* [Short problem]
Your task is to write out the complete listing exactly as it is shown.

-----

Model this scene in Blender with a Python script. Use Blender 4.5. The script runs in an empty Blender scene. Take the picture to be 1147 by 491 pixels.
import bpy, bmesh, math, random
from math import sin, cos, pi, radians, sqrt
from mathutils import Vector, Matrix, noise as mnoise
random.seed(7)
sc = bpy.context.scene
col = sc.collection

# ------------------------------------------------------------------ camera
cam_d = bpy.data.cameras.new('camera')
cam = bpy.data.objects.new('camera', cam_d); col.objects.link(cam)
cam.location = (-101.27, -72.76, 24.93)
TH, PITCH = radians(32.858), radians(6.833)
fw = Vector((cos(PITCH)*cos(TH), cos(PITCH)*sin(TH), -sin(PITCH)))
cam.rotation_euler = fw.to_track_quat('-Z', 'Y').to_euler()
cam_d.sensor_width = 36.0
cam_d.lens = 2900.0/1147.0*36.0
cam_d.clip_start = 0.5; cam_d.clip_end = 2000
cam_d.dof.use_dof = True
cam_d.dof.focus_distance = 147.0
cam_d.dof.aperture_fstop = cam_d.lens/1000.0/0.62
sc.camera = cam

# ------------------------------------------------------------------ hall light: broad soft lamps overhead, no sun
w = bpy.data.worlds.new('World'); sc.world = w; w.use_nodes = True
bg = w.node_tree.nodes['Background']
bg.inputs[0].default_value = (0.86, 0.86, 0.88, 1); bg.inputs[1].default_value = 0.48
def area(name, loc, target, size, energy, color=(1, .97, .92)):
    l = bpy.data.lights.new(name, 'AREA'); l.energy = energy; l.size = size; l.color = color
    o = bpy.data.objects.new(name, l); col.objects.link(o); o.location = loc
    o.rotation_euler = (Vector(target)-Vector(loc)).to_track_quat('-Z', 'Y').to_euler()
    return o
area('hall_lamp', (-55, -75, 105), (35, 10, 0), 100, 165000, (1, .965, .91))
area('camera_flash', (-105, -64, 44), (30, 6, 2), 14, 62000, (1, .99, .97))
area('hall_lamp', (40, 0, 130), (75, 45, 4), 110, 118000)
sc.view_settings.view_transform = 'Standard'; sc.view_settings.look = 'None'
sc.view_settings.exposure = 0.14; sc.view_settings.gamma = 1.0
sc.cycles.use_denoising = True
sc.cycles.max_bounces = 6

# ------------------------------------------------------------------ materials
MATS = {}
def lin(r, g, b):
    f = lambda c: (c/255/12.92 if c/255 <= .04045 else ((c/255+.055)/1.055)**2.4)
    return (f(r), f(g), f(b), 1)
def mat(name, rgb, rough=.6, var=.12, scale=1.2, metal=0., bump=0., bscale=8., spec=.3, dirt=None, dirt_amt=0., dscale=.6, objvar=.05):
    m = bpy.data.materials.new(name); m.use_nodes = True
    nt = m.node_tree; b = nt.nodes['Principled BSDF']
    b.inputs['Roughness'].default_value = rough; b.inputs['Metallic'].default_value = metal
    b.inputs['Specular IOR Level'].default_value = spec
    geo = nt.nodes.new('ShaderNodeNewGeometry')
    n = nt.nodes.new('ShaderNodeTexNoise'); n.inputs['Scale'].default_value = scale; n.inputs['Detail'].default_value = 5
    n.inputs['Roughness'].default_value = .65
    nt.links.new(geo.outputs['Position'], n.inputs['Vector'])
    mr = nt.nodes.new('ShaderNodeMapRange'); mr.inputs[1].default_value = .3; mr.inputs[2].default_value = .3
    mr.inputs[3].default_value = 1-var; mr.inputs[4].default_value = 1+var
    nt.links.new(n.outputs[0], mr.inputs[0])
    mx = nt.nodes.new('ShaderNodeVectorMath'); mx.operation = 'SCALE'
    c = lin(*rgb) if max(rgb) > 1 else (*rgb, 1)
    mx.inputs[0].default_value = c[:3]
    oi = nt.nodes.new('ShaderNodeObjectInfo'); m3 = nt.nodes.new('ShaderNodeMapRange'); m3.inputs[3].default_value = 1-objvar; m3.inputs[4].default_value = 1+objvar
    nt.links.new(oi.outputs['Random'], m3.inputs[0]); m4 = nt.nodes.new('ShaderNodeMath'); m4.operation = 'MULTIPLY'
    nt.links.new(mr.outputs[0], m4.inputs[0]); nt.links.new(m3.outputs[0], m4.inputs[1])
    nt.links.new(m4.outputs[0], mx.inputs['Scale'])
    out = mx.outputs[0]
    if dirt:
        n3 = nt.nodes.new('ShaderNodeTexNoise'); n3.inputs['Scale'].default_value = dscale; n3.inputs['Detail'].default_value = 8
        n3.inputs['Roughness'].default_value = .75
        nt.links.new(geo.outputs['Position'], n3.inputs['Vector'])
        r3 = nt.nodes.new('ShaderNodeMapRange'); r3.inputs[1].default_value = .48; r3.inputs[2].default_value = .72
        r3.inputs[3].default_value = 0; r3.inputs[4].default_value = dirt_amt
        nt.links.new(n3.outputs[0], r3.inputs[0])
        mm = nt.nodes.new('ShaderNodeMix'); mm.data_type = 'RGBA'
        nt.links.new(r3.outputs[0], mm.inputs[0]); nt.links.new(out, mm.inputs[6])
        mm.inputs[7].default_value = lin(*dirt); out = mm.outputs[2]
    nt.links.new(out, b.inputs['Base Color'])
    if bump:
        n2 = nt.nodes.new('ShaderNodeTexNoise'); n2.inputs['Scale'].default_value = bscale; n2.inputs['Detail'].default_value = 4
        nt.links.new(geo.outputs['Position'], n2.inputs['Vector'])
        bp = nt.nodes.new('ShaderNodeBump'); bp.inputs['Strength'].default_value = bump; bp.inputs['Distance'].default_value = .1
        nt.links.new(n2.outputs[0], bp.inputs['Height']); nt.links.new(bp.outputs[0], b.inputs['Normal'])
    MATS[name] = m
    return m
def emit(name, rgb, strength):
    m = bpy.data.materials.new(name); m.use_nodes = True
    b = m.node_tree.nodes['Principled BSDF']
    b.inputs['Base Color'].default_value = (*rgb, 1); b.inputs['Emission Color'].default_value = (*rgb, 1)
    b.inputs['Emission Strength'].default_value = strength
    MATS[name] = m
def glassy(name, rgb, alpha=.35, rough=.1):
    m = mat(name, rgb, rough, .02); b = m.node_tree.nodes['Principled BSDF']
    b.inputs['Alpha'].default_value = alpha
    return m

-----

* [Answer for the task]
Model this scene in Blender with a Python script. Use Blender 4.5. The script runs in an empty Blender scene. Take the picture to be 1147 by 491 pixels.
import bpy, bmesh, math, random
from math import sin, cos, pi, radians, sqrt
from mathutils import Vector, Matrix, noise as mnoise
random.seed(7)
sc = bpy.context.scene
col = sc.collection

# ------------------------------------------------------------------ camera
cam_d = bpy.data.cameras.new('camera')
cam = bpy.data.objects.new('camera', cam_d); col.objects.link(cam)
cam.location = (-101.27, -72.76, 24.93)
TH, PITCH = radians(32.858), radians(6.833)
fw = Vector((cos(PITCH)*cos(TH), cos(PITCH)*sin(TH), -sin(PITCH)))
cam.rotation_euler = fw.to_track_quat('-Z', 'Y').to_euler()
cam_d.sensor_width = 36.0
cam_d.lens = 2900.0/1147.0*36.0
cam_d.clip_start = 0.5; cam_d.clip_end = 2000
cam_d.dof.use_dof = True
cam_d.dof.focus_distance = 147.0
cam_d.dof.aperture_fstop = cam_d.lens/1000.0/0.62
sc.camera = cam

# ------------------------------------------------------------------ hall light: broad soft lamps overhead, no sun
w = bpy.data.worlds.new('World'); sc.world = w; w.use_nodes = True
bg = w.node_tree.nodes['Background']
bg.inputs[0].default_value = (0.86, 0.86, 0.88, 1); bg.inputs[1].default_value = 0.48
def area(name, loc, target, size, energy, color=(1, .97, .92)):
    l = bpy.data.lights.new(name, 'AREA'); l.energy = energy; l.size = size; l.color = color
    o = bpy.data.objects.new(name, l); col.objects.link(o); o.location = loc
    o.rotation_euler = (Vector(target)-Vector(loc)).to_track_quat('-Z', 'Y').to_euler()
    return o
area('hall_lamp', (-55, -75, 105), (35, 10, 0), 100, 165000, (1, .965, .91))
area('camera_flash', (-105, -64, 44), (30, 6, 2), 14, 62000, (1, .99, .97))
area('hall_lamp', (40, 0, 130), (75, 45, 4), 110, 118000)
sc.view_settings.view_transform = 'Standard'; sc.view_settings.look = 'None'
sc.view_settings.exposure = 0.14; sc.view_settings.gamma = 1.0
sc.cycles.use_denoising = True
sc.cycles.max_bounces = 6

# ------------------------------------------------------------------ materials
MATS = {}
def lin(r, g, b):
    f = lambda c: (c/255/12.92 if c/255 <= .04045 else ((c/255+.055)/1.055)**2.4)
    return (f(r), f(g), f(b), 1)
def mat(name, rgb, rough=.6, var=.12, scale=1.2, metal=0., bump=0., bscale=8., spec=.3, dirt=None, dirt_amt=0., dscale=.6, objvar=.05):
    m = bpy.data.materials.new(name); m.use_nodes = True
    nt = m.node_tree; b = nt.nodes['Principled BSDF']
    b.inputs['Roughness'].default_value = rough; b.inputs['Metallic'].default_value = metal
    b.inputs['Specular IOR Level'].default_value = spec
    geo = nt.nodes.new('ShaderNodeNewGeometry')
    n = nt.nodes.new('ShaderNodeTexNoise'); n.inputs['Scale'].default_value = scale; n.inputs['Detail'].default_value = 5
    n.inputs['Roughness'].default_value = .65
    nt.links.new(geo.outputs['Position'], n.inputs['Vector'])
    mr = nt.nodes.new('ShaderNodeMapRange'); mr.inputs[1].default_value = .3; mr.inputs[2].default_value = .3
    mr.inputs[3].default_value = 1-var; mr.inputs[4].default_value = 1+var
    nt.links.new(n.outputs[0], mr.inputs[0])
    mx = nt.nodes.new('ShaderNodeVectorMath'); mx.operation = 'SCALE'
    c = lin(*rgb) if max(rgb) > 1 else (*rgb, 1)
    mx.inputs[0].default_value = c[:3]
    oi = nt.nodes.new('ShaderNodeObjectInfo'); m3 = nt.nodes.new('ShaderNodeMapRange'); m3.inputs[3].default_value = 1-objvar; m3.inputs[4].default_value = 1+objvar
    nt.links.new(oi.outputs['Random'], m3.inputs[0]); m4 = nt.nodes.new('ShaderNodeMath'); m4.operation = 'MULTIPLY'
    nt.links.new(mr.outputs[0], m4.inputs[0]); nt.links.new(m3.outputs[0], m4.inputs[1])
    nt.links.new(m4.outputs[0], mx.inputs['Scale'])
    out = mx.outputs[0]
    if dirt:
        n3 = nt.nodes.new('ShaderNodeTexNoise'); n3.inputs['Scale'].default_value = dscale; n3.inputs['Detail'].default_value = 8
        n3.inputs['Roughness'].default_value = .75
        nt.links.new(geo.outputs['Position'], n3.inputs['Vector'])
        r3 = nt.nodes.new('ShaderNodeMapRange'); r3.inputs[1].default_value = .48; r3.inputs[2].default_value = .72
        r3.inputs[3].default_value = 0; r3.inputs[4].default_value = dirt_amt
        nt.links.new(n3.outputs[0], r3.inputs[0])
        mm = nt.nodes.new('ShaderNodeMix'); mm.data_type = 'RGBA'
        nt.links.new(r3.outputs[0], mm.inputs[0]); nt.links.new(out, mm.inputs[6])
        mm.inputs[7].default_value = lin(*dirt); out = mm.outputs[2]
    nt.links.new(out, b.inputs['Base Color'])
    if bump:
        n2 = nt.nodes.new('ShaderNodeTexNoise'); n2.inputs['Scale'].default_value = bscale; n2.inputs['Detail'].default_value = 4
        nt.links.new(geo.outputs['Position'], n2.inputs['Vector'])
        bp = nt.nodes.new('ShaderNodeBump'); bp.inputs['Strength'].default_value = bump; bp.inputs['Distance'].default_value = .1
        nt.links.new(n2.outputs[0], bp.inputs['Height']); nt.links.new(bp.outputs[0], b.inputs['Normal'])
    MATS[name] = m
    return m
def emit(name, rgb, strength):
    m = bpy.data.materials.new(name); m.use_nodes = True
    b = m.node_tree.nodes['Principled BSDF']
    b.inputs['Base Color'].default_value = (*rgb, 1); b.inputs['Emission Color'].default_value = (*rgb, 1)
    b.inputs['Emission Strength'].default_value = strength
    MATS[name] = m
def glassy(name, rgb, alpha=.35, rough=.1):
    m = mat(name, rgb, rough, .02); b = m.node_tree.nodes['Principled BSDF']
    b.inputs['Alpha'].default_value = alpha
    return m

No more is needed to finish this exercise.